A Rabat, l’écriture tifinagh s’affiche sur les édifices publics, aux côtés de l’arabe et du français. Depuis trois ans, une chaîne TV diffuse aussi en tamazight.

Au Parlement, un ministre et de rares députés ont en outre créé la surprise ces derniers mois en prenant l’initiative de s’exprimer en berbère.

Mais « il faut être réaliste et envisager la chose de manière progressive, fait valoir Ahmed Boukous. Il y a des secteurs clés -éducation et médias, culture, justice–, où il faut concrétiser rapidement ».

« Le problème n’est pas dans les textes mais dans les têtes. On a encore une classe politique globalement amazighophobe », assène Mounir Kejii, un militant associatif.

La persistance de contentieux sur la question des prénoms montre que certaines pratiques ont la vie dure.

Anir (étoile du matin), Tilila (joie) ou Sifaw (flambeau); « les citoyens qui veulent donner des prénoms amazighs à leurs enfants sont les bienvenus », assure Abdelouahad Ourzik, directeur des Affaires juridiques au ministère de l’Intérieur.

De fait, la liste des prénoms officiels dressée dans les années 1990 par le puissant ministre de l’Intérieur d’alors, Driss Basri, a été abrogée il y a une décennie.
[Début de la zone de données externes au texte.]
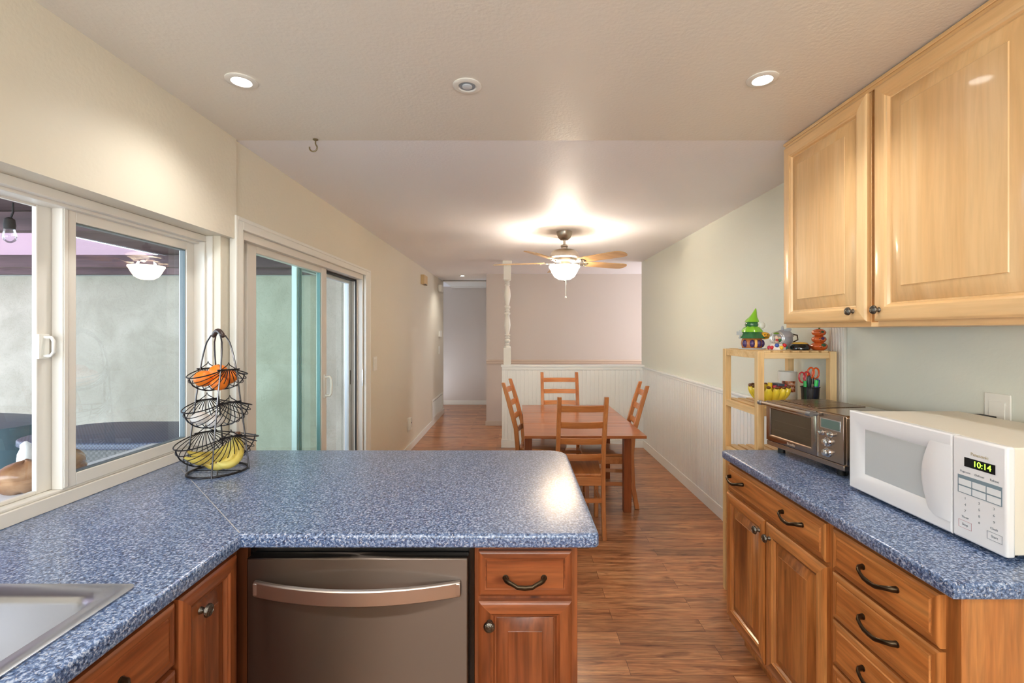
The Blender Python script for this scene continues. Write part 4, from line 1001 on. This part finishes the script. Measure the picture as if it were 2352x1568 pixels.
B().ball((gx-.006, gy-.010, ZT1+.047), .008, 10, 8, (1, .8, 1.2)).build('inner_coat', plain('red_coat', (190, 50, 50), .4), sg)
B().ball((gx+.010, gy-.008, ZT1+.05), .009, 10, 8).build('inner_bush', GD, sg); B().ball((gx-.004, gy, ZT1+.085), .010, 12, 6, (1.5, 1, .5)).build('inner_canopy', GN, sg)
# ---- grey jug figurine
jg = thing('grey_jar', (1.462, 2.53, ZT1), 'matt grey lidded ceramic jar with a bow knob behind the black bowl', 'jar')
jx, jy = 1.462, 2.53
GJ = plain('grey_ceramic', (158, 160, 168), .4, bump=.4, bscale=70)
B().lathe([(.034, 0), (.042, .01), (.046, .045), (.044, .068)], (jx, jy, ZT1), 28).build('jar_body', GJ, jg)
wl3([(.049, .067), (.047, .076), (.036, .092), (.02, .102), (.006, .106)], (jx, jy, ZT1), amp=.03, n=9).build('lid', GJ, jg)
b = B(); b.ball((jx-.012, jy-.01, ZT1+.112), .011, 10, 8, (.7, .7, 1.3)); b.ball((jx+.022, jy-.012, ZT1+.106), .011, 10, 8, (1.5, .7, .7)); b.tube([(jx-.008, jy-.02, ZT1+.104), (jx+.01, jy-.022, ZT1+.10), (jx+.028, jy-.02, ZT1+.102)], .005, 8)
b.build('bow', plain('pale_grey_bow', (186, 196, 206), .3), jg)
b = B(); b.tube([(jx+.042, jy-.01, ZT1+.08), (jx+.066, jy-.015, ZT1+.074), (jx+.07, jy-.014, ZT1+.05), (jx+.044, jy-.01, ZT1+.035)], .004, 8); b.build('handle', M['bronze'], jg)
# ---- black bowl with yellow top
bb = thing('lidded_bowl', (1.447, 2.36, ZT1), 'low black bowl with a yellow lid in front of the grey jar', 'bowl')
B().lathe([(.040, 0), (.047, .006), (.047, .016), (.042, .028), (.036, .033)], (1.447, 2.36, ZT1), 32).build('bowl_body', plain('black_glaze', (14, 18, 20), .12, coat=.5), bb)
B().lathe([(.037, .031), (.036, .035), (.026, .040), (.008, .042)], (1.447, 2.36, ZT1), 28).build('lid', plain('mustard_glaze', (222, 178, 48), .3), bb)
# ---- stacked pumpkins
sp_ = thing('pumpkin_stack', (1.535, 2.345, ZT1), 'orange ceramic figurine of three stacked pumpkins near the shelf corner', 'figurine')
OG = plain('orange_glaze', (206, 96, 40), .25, coat=.3, bump=.3, bscale=80)
px_, py_ = 1.535, 2.345; rib = lambda th, a: 1+.07*abs(math.sin(4*a))
for z, r in ((.019, .036), (.055, .031), (.089, .030)):
    B().ball((px_, py_, ZT1+z), r, 32, 12, (1, 1, .62), fn=rib).build('pumpkin', OG, sp_)
B().tube([(px_, py_, ZT1+.10), (px_+.002, py_, ZT1+.112), (px_+.008, py_, ZT1+.117)], [.006, .004, .003], 8).build('stem', GD, sp_)
for (dx, z, c_, s_) in ((.010, .026, (48, 92, 62), .013), (.008, .060, (80, 50, 90), .010), (.006, .093, (60, 90, 60), .008)):
    B().ball((px_+dx-.008, py_-.034+(.003 if z > .04 else 0), ZT1+z), s_, 12, 8, (1, .35, .7)).build('patch', plain('patch_%d' % int(z*1000), c_, .3), sp_)
for z, r in ((.019, .036), (.055, .031), (.089, .030)):
    B().ball((px_-.016, py_-r*.93, ZT1+z+.004), .0022, 8, 6).ball((px_-.009, py_-r*.99, ZT1+z+.004), .0022, 8, 6).ball((px_-.012, py_-r*.98, ZT1+z-.003), .002, 8, 6, (2.4, 1, .7)).build('face', M['rubber'], sp_)
# ---- middle shelf: banana bowl, mug, pencil cup
YB = plain('banana_glaze', (232, 206, 62), .2, coat=.4); BR = plain('brown_glaze', (104, 66, 40), .4)
bw = thing('banana_bowl', (1.312, 2.40, ZM), 'yellow ceramic bowl shaped like bananas on the middle shelf', 'bowl')
bx, by = 1.312, 2.40
b = B(); nb = 15
for i in range(nb):
    a = 2*PI*i/nb; P = []
    for k in range(7):
        t_ = k/6; r = .040+.052*math.sin(t_*1.25); P.append((bx+r*math.cos(a), by+r*math.sin(a), ZM+.014+.078*t_))
    b.tube(P, [.008, .014, .017, .018, .018, .016, .011], 10)
b.lathe([(.045, 0), (.046, .012), (.06, .03), (.03, .03)], (bx, by, ZM), 24)
b.build('bowl_wall', YB, bw)
b = B()
for i in range(nb):
    a = 2*PI*i/nb; r = .040+.052*math.sin(1.25); b.ball((bx+r*math.cos(a), by+r*math.sin(a), ZM+.0965), .0105, 10, 6, (1, 1, .7))
b.build('banana_tips', BR, bw)
B().tube([(bx-.01, by-.02, ZM+.03), (bx-.006, by-.02, ZM+.115)], .011, 10).build('yellow_stick', plain('yellow_plastic', (228, 190, 30), .4), bw)
sn = [(.022, (206, 70, 96)), (.050, (196, 60, 80)), (.036, (60, 72, 90))]
for i, (dx, col) in enumerate(sn):
    tag(B().box(bx+dx-.016, bx+dx+.02, by-.035-.006*i, by+.02, ZM+.088+.005*i, ZM+.102+.005*i).build('snack_packet', plain('packet_%d' % i, col, .3), bevel=.004),
        ('pink snack packet in the yellow banana bowl, nearest the post', 'red snack packet in the yellow banana bowl, nearest the mug', 'dark snack packet lying across the pink and red ones')[i], 'packet', 'snack packets in the banana bowl')
mg = thing('ceramic_mug', (1.490, 2.54, ZM), 'tall white ceramic mug with a brown printed picture on the middle shelf', 'mug')
B().lathe([(.044, 0), (.047, .004), (.047, .158), (.044, .16), (.043, .012), (.02, .01)], (1.490, 2.54, ZM), 36, caps=(True, True)).build('mug_body', plain('white_glaze', (222, 222, 216), .15, coat=.4), mg)
def patch(c, r, a0, a1, z0, z1, mat, name, parent, n=12):
    b = B(); rows = []
    for z in (z0, z1): rows.append([(c[0]+r*math.cos(math.radians(a0+(a1-a0)*i/n)), c[1]+r*math.sin(math.radians(a0+(a1-a0)*i/n)), z) for i in range(n+1)])
    b.loft(rows, False, (False, False)); return b.build(name, mat, parent)
m, N, L, p = nodes('printed_picture'); t = N.new('ShaderNodeTexCoord'); n_ = N.new('ShaderNodeTexNoise'); n_.inputs['Scale'].default_value = 45; L.new(t.outputs['Object'], n_.inputs['Vector'])
r = ramp(N, [(.35, (96, 48, 30)), (.5, (196, 120, 80)), (.62, (232, 214, 196))]); L.new(n_.outputs[0], r.inputs[0]); L.new(r.outputs[0], p.inputs['Base Color']); p.inputs['Roughness'].default_value = .2
patch((1.490, 2.54), .0475, 205, 290, ZM+.05, ZM+.11, m, 'printed_band', mg)
B().tube([(1.524, 2.57, ZM+.125), (1.54, 2.585, ZM+.115), (1.545, 2.59, ZM+.08), (1.54, 2.585, ZM+.045), (1.524, 2.57, ZM+.035)], .006, 8).build('handle', plain('white_glaze_b', (222, 222, 216), .15), mg)
pc_ = thing('pencil_cup', (1.500, 2.36, ZM), 'black wire mesh pencil cup behind the toaster oven', 'pencil cup')
qx, qy = 1.500, 2.36
m, N, L, p = nodes('black_mesh'); t = N.new('ShaderNodeTexCoord'); ck = N.new('ShaderNodeTexChecker'); ck.inputs['Scale'].default_value = 700; L.new(t.outputs['Object'], ck.inputs['Vector'])
p.inputs['Base Color'].default_value = (.012, .012, .015, 1); p.inputs['Roughness'].default_value = .4; ma = N.new('ShaderNodeMath'); ma.operation = 'MULTIPLY_ADD'; ma.inputs[1].default_value = .35; ma.inputs[2].default_value = .6
L.new(ck.outputs['Fac'], ma.inputs[0]); L.new(ma.outputs[0], p.inputs['Alpha'])
B().lathe([(.038, .0), (.042, .095)], (qx, qy, ZM), 32, caps=(True, False)).build('mesh_wall', m, pc_)
b = B(); b.tube([(qx+.0425*math.cos(2*PI*i/30), qy+.0425*math.sin(2*PI*i/30), ZM+.095) for i in range(30)], .0025, 8, True); b.build('rim', M['rubber'], pc_)
def pen(x, y, tx_, ty_, L_, r, col, name, label, cap=None):
    b = B(); d = Vector((tx_, ty_, 1)).normalized(); s = Vector((x, y, ZM+.004)); b.cyl(s, s+d*L_, r, seg=10)
    rt = thing(name, tuple(s), label, 'pen' if name != 'scissors' else name, 'pens in the mesh cup')
    b.build('barrel', plain(name+'_barrel_%d' % int(r*1e5+L_*1e4), col, .3), rt)
    B().cyl(s+d*(L_-.03), s+d*(L_+.002), r*1.2, seg=10).build('cap', plain(name+'_cap_%d' % int(L_*1e4+x*1e4), cap or col, .25), rt)
pen(qx-.030, qy-.012, -.03, 0, .122, .0062, (60, 180, 96), 'marker_pen', 'thin green marker at the window-side edge of the mesh cup')
pen(qx+.002, qy-.026, .10, -.02, .128, .0075, (28, 70, 140), 'marker_pen', 'thick blue marker with a bright green cap in the mesh cup', (40, 200, 90))
pen(qx+.014, qy-.022, .12, 0, .130, .005, (30, 60, 150), 'ballpoint_pen', 'blue pen leaning beside the green capped marker', (40, 60, 150))
pen(qx+.020, qy-.010, .10, .05, .134, .005, (220, 224, 230), 'ballpoint_pen', 'white pen with a dark navy cap in the mesh cup', (24, 34, 70))
pen(qx+.028, qy+.0, .10, .02, .120, .0062, (214, 180, 50), 'marker_pen', 'yellow marker at the wall side of the mesh cup')
def scissors(x, y, ang, s, colA, label, dz):
    rt = thing('scissors', (x, y, ZM+.01), label, 'scissors', 'scissors in the mesh cup')
    R = Matrix.Translation((x, y, ZM+.01)) @ Matrix.Rotation(ang, 4, 'Y')
    for sg_ in (-1, 1):
        P = [R @ Vector((sg_*(.008+.016*math.cos(a))*s+sg_*.006, .003*sg_, (dz+.026*math.sin(a))*s)) for a in [2*PI*i/20 for i in range(20)]]
        B().tube(P, .0042*s, 8, True).build('finger_loop', plain('scissor_'+label[:6].strip()+str(sg_), colA, .3), rt)
        B().box(-.004*sg_-.003, -.004*sg_+.003, -.0015, .0015, .0, (dz-.02)*s, M=R).build('blade', M['chrome'], rt)
scissors(qx-.018, qy+.004, -.06, 1.0, (196, 52, 60), 'red handled scissors standing in the mesh cup', .135)
scissors(qx+.008, qy+.012, .10, 1.05, (232, 96, 30), 'orange handled scissors behind the red pair', .148)
B().ball((qx-.012, qy-.012, ZM+.125), .012, 14, 10, (1, .6, 2.6)).build('scissors_grip', plain('dark_grip', (52, 66, 66), .35), bpy.data.objects['scissors'])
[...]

Mais, « depuis janvier 2012, on recense encore 22 litiges », au Maroc ou dans des consulats à l’étranger, rapporte Ahmed Arehmouch.

« Parmi les milliers d’agents d’Etat civil, il peut y avoir des difficultés d’interprétation », reconnaît M. Ourzik, qui signale néanmoins que des procédures « protègent contre les abus de pouvoir »: en cas de refus, les parents peuvent « s’adresser à une haute commission indépendante ».

Reste qu’il « faut vraiment être déterminé », ajoute Ahmed Arehmouch.

Résident à Témara, près de Rabat, Mohamed Idrissi a vécu l’expérience.

« En 2007, quand j’ai donné le prénom Anir, ils ont sorti une liste et m’ont dit « ‘désolé mais on ne peut pas l’enregistrer’. Cela a gâché nos festivités », raconte-t-il.

Obstinée, la famille a obtenu gain de cause « après trois mois d’activisme ».

Depuis, M. Idrissi a eu un autre garçon, Anas. « Un prénom qui a une double signification: arabe et amazighe ».